What are the pros and cons to this? Would wartime cancellation of debt be seen as a massive windfall of income to each side? Obviously trade would be disrupted during hostilities Sorry Timmy, no iPhone for you this year. and at the conclusion, in a crushing defeat, the victors could/would impose sanctions and reparations. But what if it’s a near-parity conclusion where it’s nota lopsided defeat and both sides ‘take equal lumps’?

Tripler
Just curious. Don’t “need answer fast.”

In general, trading with the enemy is prohibited, and “trading” is fairly broadly understood.

So, it’s September 1939 and I’m a UK resident who has borrowed money from a German resident, or from the German government - it doesn’t greatly matter which. UK law will forbid me from sending the quarterly interest payments and, in due course, the repayment of principal to Germany. But it doesn’t mean I get off scot-free; there’s a UK government official to whom I make the payments (the “Receiver of Enemy Property”, IIRC). Paying him will (as a matter of UK law) be a complete discharge of my obligation to pay interest and repay principal. After the war is over the question of whether my German creditor can recover what is due to him from the UK government is something that will get sorted out in the final settlement.

So, no, the debt isn’t nullified. If there’s a lot of debt owed to enemy countries, then my government will definitely not want to nullify that debt; they’ll want to step into the creditor’s shoes and collect it themselves; if nothing else, it will help to finance the war. Depending on the outcome of the war they may or may not end up paying out to the original creditors.

If the debt is government debt owed on bonds issued by the UK government (or UK financial institutions,say), the Germany bondholders would quite like to sell those bonds to a neutral - a resident of Sweden, maybe. The Swedish bondholder would then “I’m not the enemy! You can pay me!” Whether there were measures in place to prevent this happening, so that bonds held by enemy bondholders were somehow identified and permanently sequestrated no matter who later acquired them, and therefore nobody would buy them, I do not know. My guess is that most German holders of UK bonds, seeing the way the wind was blowing, would have sold them before the war broke out in September 1939, so the question of whether they could sell them afterwards wouldn’t arise.

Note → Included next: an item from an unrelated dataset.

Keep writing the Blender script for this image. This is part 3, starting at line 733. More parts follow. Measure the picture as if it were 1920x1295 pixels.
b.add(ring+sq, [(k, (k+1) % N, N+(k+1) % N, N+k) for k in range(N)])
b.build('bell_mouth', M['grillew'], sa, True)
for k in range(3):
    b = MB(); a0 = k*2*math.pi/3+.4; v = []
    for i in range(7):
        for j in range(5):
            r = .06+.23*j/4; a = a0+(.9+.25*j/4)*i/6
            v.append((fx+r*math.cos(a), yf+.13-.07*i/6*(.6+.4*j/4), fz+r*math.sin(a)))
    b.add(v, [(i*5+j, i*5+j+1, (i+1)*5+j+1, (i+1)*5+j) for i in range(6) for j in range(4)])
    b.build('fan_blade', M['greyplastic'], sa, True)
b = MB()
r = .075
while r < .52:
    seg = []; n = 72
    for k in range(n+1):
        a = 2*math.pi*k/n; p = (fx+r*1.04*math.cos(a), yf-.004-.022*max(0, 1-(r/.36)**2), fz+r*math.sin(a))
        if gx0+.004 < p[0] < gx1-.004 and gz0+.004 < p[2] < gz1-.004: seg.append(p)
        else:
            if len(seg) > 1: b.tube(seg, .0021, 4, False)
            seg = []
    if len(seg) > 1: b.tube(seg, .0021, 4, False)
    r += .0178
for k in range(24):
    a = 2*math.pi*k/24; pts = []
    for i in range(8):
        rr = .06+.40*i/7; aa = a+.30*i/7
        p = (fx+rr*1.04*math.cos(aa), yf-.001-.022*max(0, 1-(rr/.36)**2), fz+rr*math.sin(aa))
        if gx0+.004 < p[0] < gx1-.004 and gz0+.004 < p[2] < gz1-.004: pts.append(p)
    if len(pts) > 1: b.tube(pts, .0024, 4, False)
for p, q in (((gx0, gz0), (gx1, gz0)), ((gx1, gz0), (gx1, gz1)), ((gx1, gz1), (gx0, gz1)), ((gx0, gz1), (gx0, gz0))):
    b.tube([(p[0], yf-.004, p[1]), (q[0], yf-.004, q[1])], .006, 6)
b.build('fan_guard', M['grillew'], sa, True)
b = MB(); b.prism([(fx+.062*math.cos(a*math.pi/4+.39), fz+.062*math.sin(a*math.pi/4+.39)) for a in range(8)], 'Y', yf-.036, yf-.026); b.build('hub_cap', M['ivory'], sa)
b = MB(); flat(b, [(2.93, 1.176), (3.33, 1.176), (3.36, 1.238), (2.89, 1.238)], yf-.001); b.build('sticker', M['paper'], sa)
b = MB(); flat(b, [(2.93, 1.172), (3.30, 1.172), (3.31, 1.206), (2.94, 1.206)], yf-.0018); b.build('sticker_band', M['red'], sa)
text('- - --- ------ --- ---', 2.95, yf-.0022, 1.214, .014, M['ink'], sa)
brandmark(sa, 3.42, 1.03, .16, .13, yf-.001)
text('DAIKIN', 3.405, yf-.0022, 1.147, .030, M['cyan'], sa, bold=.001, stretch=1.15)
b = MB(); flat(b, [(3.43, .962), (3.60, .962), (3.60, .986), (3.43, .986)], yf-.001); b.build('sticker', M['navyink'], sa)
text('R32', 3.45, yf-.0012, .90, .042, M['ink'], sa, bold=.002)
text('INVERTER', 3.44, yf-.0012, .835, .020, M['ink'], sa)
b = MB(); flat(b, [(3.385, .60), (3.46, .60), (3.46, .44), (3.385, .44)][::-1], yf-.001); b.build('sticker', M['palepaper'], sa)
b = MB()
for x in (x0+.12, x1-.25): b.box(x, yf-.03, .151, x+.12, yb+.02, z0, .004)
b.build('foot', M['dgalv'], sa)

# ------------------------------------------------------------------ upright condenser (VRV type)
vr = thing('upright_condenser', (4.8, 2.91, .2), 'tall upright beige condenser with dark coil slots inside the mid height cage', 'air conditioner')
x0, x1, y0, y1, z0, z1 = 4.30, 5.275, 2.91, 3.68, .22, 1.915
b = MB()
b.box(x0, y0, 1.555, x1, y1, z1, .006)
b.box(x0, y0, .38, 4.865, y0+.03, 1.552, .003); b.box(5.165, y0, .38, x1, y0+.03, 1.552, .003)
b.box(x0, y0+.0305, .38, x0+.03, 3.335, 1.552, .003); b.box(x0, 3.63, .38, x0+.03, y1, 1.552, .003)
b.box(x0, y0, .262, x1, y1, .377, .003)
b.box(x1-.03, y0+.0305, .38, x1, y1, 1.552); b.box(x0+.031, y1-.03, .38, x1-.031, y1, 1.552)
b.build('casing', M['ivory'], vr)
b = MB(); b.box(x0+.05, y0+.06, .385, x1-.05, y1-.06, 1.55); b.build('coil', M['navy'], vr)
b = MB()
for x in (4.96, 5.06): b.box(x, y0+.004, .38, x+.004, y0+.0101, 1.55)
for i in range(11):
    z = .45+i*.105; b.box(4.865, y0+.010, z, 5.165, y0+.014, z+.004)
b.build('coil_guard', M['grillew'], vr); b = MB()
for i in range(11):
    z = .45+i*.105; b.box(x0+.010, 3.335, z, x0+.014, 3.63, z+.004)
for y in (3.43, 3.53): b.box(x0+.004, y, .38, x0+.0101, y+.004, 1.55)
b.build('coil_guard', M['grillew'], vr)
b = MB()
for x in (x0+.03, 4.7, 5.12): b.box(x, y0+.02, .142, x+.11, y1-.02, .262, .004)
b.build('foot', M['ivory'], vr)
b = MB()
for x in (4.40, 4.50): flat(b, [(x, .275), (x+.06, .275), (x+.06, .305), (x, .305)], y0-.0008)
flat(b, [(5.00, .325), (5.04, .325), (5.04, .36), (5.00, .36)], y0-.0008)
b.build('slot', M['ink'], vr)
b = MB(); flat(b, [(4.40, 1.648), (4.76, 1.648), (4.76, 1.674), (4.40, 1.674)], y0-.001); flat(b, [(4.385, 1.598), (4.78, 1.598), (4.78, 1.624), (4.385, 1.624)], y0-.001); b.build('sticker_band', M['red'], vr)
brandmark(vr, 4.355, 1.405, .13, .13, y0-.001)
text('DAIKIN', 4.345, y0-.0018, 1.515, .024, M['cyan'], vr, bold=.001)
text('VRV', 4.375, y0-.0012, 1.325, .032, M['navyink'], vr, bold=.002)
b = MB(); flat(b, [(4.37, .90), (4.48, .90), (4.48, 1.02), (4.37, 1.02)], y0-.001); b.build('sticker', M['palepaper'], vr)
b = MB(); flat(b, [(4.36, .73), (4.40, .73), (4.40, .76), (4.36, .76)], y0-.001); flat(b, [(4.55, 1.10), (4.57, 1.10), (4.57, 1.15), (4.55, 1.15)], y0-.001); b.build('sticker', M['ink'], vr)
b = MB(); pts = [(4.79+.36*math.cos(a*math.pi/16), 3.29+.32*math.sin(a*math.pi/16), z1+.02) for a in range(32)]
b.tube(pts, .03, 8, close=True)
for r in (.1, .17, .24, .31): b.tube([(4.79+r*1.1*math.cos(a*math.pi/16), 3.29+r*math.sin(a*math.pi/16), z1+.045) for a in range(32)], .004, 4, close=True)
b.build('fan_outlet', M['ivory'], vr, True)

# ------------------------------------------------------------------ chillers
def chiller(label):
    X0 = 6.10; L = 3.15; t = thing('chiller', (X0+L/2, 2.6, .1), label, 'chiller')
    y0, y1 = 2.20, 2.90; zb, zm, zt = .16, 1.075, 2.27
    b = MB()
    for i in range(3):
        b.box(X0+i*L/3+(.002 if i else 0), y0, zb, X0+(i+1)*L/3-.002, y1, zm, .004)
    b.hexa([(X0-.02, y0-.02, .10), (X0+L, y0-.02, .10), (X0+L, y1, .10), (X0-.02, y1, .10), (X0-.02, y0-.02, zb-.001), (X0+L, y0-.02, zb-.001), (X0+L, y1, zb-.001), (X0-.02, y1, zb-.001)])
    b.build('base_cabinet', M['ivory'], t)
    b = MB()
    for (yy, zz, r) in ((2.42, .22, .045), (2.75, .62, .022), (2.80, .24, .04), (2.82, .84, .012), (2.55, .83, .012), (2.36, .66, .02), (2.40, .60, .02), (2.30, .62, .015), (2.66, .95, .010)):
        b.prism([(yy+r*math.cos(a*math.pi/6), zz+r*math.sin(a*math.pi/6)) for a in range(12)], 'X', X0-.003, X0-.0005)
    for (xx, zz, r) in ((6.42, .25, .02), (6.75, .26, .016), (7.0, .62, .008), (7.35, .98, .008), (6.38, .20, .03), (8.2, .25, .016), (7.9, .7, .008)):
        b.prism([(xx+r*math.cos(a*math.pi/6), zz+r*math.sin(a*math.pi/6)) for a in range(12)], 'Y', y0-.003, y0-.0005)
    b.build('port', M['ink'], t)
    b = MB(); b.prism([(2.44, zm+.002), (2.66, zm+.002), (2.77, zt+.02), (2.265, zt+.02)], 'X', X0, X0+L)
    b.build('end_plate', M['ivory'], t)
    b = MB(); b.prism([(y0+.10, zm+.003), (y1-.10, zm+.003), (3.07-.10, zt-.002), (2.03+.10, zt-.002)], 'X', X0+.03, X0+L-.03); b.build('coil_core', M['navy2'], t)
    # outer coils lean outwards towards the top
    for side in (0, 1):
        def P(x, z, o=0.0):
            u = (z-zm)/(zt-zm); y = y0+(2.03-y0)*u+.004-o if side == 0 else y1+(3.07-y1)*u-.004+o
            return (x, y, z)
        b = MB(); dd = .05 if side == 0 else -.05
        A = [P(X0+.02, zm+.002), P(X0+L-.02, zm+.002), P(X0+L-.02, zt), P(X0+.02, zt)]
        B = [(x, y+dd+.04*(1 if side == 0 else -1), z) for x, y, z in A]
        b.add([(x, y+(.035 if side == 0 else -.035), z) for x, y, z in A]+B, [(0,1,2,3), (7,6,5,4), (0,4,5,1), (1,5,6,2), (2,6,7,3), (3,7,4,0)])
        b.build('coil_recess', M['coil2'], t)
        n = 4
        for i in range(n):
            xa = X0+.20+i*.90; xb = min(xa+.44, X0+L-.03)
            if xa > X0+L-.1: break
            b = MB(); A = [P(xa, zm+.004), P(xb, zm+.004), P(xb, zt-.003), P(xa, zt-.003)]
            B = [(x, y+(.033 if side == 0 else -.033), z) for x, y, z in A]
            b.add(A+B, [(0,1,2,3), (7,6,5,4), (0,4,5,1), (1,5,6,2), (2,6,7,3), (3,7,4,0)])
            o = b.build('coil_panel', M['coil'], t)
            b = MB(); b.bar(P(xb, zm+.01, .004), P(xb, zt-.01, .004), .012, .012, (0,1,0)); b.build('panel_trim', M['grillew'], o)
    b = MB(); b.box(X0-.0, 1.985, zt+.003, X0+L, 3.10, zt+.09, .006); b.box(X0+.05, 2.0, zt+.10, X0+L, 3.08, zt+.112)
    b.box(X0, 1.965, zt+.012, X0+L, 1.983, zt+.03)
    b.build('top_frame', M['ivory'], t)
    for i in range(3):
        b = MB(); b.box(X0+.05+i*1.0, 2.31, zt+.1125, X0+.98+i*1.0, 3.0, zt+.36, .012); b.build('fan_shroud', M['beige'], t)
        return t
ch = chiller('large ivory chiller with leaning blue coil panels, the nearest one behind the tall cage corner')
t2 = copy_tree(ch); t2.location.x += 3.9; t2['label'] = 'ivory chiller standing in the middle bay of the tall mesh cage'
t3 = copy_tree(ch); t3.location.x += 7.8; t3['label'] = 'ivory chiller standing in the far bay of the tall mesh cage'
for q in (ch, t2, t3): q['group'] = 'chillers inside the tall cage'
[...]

Custodian of Enemy Property

I’d like to add that this is a more recent phenomenon than one might think. During the Crimean War (the one in the 1850s, not the one of 2014), when Russia was at war with the UK and France, Russia was famously able to issue governments bonds (the proceeds of which were used to fund its military) on the London stock exchange.

One interesting fact is that German patents and trademarks were cancelled in the US during the war. That is why generic ASA tablets can be labelled Aspirin in the US, but not in Canada.

Related question could a nation say they nullifying any debts their citizens have to a belligerent nation in order to compensate losses it sustained during a war against said belligerent?

I presume any such issues would be addressed in a peace treaty, which is where the question of reparations usually comes up. Absent any such rules, why wouldn’t the legal/financial situation revert to the way it had been before hostilities?

Whoa, after 20+ years of working in a bureaucratic system, I am suprised there is a bureaucracy for this.

Fantastic overview, @UDS1–much obliged!

Tripler
I wonder what evolved out of the US’ abolished office.

Nullifying the debts would confer arbitrary benefits on individual citizens who might not have suffer any losses as a result of the war and may even profit from it. If the government is minded to do anything it won’t nullify the debts; it will claim them for itself so that it, rather than enemy aliens, gets to collect and keep them.